-- Begin --

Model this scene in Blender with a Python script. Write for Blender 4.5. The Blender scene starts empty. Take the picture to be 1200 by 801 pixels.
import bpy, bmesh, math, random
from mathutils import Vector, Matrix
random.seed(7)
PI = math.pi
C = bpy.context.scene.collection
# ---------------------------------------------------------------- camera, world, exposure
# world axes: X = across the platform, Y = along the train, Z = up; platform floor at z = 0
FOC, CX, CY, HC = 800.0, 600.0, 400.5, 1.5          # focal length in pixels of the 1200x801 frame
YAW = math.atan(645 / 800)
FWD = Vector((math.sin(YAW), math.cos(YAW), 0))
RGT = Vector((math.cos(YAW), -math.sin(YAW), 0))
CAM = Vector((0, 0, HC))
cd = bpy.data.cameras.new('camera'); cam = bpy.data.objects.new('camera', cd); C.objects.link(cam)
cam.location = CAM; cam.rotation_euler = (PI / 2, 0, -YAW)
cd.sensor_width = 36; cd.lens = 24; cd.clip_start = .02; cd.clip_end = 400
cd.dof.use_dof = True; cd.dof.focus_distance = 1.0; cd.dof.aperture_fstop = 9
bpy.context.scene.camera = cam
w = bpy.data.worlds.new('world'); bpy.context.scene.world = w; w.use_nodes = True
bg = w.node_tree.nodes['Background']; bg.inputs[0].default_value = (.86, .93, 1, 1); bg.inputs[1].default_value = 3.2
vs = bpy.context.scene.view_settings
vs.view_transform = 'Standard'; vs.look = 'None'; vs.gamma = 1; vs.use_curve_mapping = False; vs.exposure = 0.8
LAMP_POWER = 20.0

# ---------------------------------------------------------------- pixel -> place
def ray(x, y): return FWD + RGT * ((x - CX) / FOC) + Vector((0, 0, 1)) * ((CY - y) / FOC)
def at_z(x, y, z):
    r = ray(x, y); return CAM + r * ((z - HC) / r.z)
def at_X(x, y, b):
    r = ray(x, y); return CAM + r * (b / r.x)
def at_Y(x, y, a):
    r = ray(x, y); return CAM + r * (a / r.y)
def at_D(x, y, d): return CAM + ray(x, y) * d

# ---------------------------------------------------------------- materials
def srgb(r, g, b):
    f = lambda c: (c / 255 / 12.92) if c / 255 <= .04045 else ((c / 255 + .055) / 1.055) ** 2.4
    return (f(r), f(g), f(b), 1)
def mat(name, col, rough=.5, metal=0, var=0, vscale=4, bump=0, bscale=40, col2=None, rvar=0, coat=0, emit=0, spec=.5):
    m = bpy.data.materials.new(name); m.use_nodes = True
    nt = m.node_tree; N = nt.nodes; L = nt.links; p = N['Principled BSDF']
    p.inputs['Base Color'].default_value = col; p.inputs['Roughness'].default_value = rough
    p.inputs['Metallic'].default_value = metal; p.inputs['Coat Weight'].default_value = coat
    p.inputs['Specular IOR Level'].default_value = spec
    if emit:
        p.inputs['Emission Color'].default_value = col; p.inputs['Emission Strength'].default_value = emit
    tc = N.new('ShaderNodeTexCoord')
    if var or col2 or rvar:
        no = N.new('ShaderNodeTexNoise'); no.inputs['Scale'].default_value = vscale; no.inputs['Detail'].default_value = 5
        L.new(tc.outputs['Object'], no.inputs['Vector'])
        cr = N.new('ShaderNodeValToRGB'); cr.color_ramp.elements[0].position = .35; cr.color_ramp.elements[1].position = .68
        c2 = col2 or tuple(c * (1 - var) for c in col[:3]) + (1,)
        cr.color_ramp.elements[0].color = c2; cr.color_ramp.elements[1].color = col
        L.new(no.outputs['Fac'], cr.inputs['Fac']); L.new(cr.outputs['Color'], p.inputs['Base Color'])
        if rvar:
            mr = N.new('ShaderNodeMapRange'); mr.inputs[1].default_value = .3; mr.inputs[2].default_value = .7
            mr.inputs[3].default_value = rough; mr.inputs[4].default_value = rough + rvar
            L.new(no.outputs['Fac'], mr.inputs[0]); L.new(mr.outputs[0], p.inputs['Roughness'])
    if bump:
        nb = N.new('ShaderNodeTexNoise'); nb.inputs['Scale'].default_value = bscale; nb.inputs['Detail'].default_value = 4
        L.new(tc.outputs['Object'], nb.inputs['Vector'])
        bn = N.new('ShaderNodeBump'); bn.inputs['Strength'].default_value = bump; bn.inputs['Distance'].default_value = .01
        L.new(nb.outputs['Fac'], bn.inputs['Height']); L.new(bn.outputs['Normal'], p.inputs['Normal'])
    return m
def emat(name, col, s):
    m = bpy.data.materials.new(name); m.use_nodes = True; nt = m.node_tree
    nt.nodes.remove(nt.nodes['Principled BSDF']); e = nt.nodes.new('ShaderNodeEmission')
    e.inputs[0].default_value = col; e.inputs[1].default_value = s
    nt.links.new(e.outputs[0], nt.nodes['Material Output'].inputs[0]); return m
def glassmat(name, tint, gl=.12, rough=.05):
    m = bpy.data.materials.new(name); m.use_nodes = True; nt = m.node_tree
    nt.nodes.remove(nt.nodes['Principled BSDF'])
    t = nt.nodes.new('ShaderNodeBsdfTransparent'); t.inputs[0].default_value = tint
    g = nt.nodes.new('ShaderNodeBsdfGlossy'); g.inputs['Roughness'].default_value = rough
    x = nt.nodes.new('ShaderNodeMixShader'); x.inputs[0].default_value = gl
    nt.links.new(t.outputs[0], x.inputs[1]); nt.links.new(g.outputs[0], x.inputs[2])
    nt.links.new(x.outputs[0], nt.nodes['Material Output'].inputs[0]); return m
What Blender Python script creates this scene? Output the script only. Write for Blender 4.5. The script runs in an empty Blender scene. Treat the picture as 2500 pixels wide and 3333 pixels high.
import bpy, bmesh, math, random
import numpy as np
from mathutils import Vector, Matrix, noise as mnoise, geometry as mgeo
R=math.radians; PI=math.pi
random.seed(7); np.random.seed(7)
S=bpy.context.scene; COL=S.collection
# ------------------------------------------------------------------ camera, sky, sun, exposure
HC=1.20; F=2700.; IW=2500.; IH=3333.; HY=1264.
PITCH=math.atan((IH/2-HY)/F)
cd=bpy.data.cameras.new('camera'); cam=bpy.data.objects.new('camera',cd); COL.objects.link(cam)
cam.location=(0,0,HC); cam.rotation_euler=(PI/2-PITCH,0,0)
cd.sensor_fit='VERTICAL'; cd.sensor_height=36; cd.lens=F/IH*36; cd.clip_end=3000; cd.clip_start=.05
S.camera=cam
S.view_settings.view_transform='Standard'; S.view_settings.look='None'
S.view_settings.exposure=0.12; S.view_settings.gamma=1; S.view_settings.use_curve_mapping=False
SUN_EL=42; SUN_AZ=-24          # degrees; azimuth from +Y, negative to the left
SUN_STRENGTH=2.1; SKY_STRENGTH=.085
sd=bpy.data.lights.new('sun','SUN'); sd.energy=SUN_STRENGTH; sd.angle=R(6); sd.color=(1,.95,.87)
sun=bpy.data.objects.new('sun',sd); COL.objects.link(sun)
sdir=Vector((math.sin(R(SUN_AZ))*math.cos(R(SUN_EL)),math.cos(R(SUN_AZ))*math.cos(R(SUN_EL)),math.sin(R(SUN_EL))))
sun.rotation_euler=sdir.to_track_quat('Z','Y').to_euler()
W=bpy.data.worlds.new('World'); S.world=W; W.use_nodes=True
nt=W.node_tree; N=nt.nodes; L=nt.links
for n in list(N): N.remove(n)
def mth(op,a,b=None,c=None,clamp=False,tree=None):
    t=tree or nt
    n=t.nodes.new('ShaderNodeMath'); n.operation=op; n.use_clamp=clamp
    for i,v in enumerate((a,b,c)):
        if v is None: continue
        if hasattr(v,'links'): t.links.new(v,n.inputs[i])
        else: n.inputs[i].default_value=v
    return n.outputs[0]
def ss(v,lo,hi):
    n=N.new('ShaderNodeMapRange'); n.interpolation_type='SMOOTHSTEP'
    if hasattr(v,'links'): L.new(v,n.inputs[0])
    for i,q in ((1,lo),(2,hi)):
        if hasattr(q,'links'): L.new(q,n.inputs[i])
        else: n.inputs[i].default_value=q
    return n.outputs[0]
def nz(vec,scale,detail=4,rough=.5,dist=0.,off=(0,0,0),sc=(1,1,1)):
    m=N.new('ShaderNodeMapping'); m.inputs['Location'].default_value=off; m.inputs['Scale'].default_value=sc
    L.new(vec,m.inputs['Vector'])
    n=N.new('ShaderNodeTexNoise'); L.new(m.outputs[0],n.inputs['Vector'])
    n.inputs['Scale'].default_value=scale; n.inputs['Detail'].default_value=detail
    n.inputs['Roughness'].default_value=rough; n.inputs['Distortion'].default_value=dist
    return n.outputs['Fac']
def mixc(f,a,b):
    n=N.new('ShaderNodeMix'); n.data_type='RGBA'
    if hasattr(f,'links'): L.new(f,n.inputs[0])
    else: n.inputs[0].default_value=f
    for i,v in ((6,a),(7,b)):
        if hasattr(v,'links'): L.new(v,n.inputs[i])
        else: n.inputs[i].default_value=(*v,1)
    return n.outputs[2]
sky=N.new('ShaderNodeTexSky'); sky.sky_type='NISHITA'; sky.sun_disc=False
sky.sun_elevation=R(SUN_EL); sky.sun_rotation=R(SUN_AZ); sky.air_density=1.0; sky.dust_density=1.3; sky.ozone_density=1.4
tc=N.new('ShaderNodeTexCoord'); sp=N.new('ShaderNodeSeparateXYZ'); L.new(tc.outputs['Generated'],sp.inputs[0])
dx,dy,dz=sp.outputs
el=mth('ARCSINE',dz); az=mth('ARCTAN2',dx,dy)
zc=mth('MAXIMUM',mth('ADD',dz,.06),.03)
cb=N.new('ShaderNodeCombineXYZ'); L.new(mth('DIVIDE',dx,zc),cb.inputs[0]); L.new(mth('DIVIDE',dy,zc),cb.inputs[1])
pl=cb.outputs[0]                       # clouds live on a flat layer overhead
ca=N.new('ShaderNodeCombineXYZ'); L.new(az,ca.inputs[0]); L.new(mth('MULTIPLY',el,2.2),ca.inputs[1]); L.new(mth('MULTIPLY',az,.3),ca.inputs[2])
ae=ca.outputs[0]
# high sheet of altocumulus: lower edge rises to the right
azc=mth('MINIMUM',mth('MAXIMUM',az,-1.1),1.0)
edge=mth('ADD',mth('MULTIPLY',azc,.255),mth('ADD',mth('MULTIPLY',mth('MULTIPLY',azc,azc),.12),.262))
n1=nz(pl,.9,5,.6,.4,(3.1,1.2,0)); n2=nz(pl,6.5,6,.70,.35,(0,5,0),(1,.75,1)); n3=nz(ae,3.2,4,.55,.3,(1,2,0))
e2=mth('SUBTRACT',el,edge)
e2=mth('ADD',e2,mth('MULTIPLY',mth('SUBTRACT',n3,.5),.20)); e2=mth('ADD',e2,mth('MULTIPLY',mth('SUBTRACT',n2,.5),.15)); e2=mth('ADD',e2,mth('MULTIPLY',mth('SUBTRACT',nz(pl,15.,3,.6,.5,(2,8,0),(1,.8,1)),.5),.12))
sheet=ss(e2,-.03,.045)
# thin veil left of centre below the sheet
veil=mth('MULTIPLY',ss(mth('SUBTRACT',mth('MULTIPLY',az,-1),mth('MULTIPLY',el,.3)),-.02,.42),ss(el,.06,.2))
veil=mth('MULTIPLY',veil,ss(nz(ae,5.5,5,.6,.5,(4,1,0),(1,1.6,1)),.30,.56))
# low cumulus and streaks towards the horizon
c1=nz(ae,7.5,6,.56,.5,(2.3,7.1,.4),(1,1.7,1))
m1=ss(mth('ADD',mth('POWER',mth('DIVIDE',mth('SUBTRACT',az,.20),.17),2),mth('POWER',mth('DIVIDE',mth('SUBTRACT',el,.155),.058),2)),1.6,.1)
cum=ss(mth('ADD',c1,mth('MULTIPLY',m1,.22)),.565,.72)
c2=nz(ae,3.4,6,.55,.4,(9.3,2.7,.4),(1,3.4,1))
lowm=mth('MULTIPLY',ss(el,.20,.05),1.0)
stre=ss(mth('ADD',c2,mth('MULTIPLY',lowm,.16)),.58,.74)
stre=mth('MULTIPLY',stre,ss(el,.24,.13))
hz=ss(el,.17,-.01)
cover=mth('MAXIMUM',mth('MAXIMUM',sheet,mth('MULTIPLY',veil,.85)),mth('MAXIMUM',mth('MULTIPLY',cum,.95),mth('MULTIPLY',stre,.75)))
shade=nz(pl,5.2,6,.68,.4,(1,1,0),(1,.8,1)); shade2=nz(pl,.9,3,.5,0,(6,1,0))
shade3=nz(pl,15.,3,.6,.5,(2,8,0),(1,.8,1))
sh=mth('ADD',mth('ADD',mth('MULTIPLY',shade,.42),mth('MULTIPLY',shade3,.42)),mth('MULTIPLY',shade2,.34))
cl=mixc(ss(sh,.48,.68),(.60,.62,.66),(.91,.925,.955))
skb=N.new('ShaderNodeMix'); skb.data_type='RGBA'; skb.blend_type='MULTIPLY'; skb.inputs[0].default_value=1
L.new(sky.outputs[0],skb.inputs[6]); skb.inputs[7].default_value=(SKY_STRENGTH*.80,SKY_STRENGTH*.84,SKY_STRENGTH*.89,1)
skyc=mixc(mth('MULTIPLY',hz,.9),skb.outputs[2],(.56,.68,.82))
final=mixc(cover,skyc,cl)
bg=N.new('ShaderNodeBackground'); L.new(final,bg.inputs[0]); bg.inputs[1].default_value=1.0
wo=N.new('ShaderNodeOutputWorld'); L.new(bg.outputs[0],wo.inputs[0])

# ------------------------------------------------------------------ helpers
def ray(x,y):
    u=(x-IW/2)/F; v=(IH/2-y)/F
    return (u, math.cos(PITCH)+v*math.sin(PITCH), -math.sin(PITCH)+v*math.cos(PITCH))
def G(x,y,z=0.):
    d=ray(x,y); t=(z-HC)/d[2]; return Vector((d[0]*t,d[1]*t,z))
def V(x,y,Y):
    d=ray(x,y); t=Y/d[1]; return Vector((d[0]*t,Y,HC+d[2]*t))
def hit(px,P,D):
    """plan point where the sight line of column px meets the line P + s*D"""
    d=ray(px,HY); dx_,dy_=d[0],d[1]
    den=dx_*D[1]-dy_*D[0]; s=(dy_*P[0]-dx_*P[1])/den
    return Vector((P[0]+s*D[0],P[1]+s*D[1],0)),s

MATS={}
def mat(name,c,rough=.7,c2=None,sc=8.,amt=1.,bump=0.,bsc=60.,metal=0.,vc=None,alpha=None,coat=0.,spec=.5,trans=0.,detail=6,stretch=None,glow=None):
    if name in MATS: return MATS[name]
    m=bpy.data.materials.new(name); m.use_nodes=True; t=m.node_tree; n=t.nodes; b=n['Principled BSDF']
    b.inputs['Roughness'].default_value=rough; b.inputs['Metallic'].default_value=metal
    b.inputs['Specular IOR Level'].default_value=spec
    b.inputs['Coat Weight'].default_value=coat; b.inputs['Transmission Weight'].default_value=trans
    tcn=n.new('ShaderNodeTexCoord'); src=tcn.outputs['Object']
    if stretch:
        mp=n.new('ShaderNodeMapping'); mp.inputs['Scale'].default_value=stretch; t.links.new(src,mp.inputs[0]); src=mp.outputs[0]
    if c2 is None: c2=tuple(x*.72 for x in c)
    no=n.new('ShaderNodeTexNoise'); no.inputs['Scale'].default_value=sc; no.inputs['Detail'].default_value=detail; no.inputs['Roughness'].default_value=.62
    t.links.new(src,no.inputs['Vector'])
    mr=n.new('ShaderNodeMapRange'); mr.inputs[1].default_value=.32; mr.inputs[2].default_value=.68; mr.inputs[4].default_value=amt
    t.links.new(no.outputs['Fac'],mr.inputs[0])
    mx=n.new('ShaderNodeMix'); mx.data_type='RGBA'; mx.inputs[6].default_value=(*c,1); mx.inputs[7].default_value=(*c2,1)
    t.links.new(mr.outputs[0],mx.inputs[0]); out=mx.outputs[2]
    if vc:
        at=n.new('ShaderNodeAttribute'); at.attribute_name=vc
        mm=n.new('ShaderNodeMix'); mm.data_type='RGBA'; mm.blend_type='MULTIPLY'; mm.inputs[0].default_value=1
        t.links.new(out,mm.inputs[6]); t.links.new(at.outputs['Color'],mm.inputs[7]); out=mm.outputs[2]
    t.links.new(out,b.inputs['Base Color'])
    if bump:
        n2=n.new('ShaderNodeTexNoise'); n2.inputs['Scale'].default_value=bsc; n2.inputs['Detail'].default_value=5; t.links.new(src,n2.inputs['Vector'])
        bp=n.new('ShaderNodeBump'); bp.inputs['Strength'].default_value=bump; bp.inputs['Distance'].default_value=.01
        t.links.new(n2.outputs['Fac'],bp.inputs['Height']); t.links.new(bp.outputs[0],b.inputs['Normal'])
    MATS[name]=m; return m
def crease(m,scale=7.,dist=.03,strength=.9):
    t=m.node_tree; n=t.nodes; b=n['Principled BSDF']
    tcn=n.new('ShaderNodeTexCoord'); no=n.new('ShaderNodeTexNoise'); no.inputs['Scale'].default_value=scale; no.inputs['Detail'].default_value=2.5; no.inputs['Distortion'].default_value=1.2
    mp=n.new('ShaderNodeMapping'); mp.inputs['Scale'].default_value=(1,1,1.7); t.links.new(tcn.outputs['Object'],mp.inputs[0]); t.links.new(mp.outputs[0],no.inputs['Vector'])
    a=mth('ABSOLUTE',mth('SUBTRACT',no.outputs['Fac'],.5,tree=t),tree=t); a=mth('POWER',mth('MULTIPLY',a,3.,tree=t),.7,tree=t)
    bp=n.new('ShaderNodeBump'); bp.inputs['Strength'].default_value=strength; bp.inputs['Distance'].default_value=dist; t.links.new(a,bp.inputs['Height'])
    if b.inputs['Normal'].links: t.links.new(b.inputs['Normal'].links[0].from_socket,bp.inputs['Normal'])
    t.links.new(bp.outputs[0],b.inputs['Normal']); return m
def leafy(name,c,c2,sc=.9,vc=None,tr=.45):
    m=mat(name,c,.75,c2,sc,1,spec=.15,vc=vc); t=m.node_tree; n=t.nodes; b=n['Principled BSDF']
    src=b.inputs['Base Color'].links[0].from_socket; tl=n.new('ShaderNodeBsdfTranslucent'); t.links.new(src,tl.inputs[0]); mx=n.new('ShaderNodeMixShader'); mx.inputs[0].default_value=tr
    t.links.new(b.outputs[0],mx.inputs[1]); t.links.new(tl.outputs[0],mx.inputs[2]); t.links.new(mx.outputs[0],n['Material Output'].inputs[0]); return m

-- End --

> What you will do:
Above are the entries; repeat their lines exactly, from the first through the one that contains "def at_D(x, y, d): return CAM + ray(x, y) * d".

> Exercise response:
Model this scene in Blender with a Python script. Write for Blender 4.5. The Blender scene starts empty. Take the picture to be 1200 by 801 pixels.
import bpy, bmesh, math, random
from mathutils import Vector, Matrix
random.seed(7)
PI = math.pi
C = bpy.context.scene.collection
# ---------------------------------------------------------------- camera, world, exposure
# world axes: X = across the platform, Y = along the train, Z = up; platform floor at z = 0
FOC, CX, CY, HC = 800.0, 600.0, 400.5, 1.5          # focal length in pixels of the 1200x801 frame
YAW = math.atan(645 / 800)
FWD = Vector((math.sin(YAW), math.cos(YAW), 0))
RGT = Vector((math.cos(YAW), -math.sin(YAW), 0))
CAM = Vector((0, 0, HC))
cd = bpy.data.cameras.new('camera'); cam = bpy.data.objects.new('camera', cd); C.objects.link(cam)
cam.location = CAM; cam.rotation_euler = (PI / 2, 0, -YAW)
cd.sensor_width = 36; cd.lens = 24; cd.clip_start = .02; cd.clip_end = 400
cd.dof.use_dof = True; cd.dof.focus_distance = 1.0; cd.dof.aperture_fstop = 9
bpy.context.scene.camera = cam
w = bpy.data.worlds.new('world'); bpy.context.scene.world = w; w.use_nodes = True
bg = w.node_tree.nodes['Background']; bg.inputs[0].default_value = (.86, .93, 1, 1); bg.inputs[1].default_value = 3.2
vs = bpy.context.scene.view_settings
vs.view_transform = 'Standard'; vs.look = 'None'; vs.gamma = 1; vs.use_curve_mapping = False; vs.exposure = 0.8
LAMP_POWER = 20.0

# ---------------------------------------------------------------- pixel -> place
def ray(x, y): return FWD + RGT * ((x - CX) / FOC) + Vector((0, 0, 1)) * ((CY - y) / FOC)
def at_z(x, y, z):
    r = ray(x, y); return CAM + r * ((z - HC) / r.z)
def at_X(x, y, b):
    r = ray(x, y); return CAM + r * (b / r.x)
def at_Y(x, y, a):
    r = ray(x, y); return CAM + r * (a / r.y)
def at_D(x, y, d): return CAM + ray(x, y) * d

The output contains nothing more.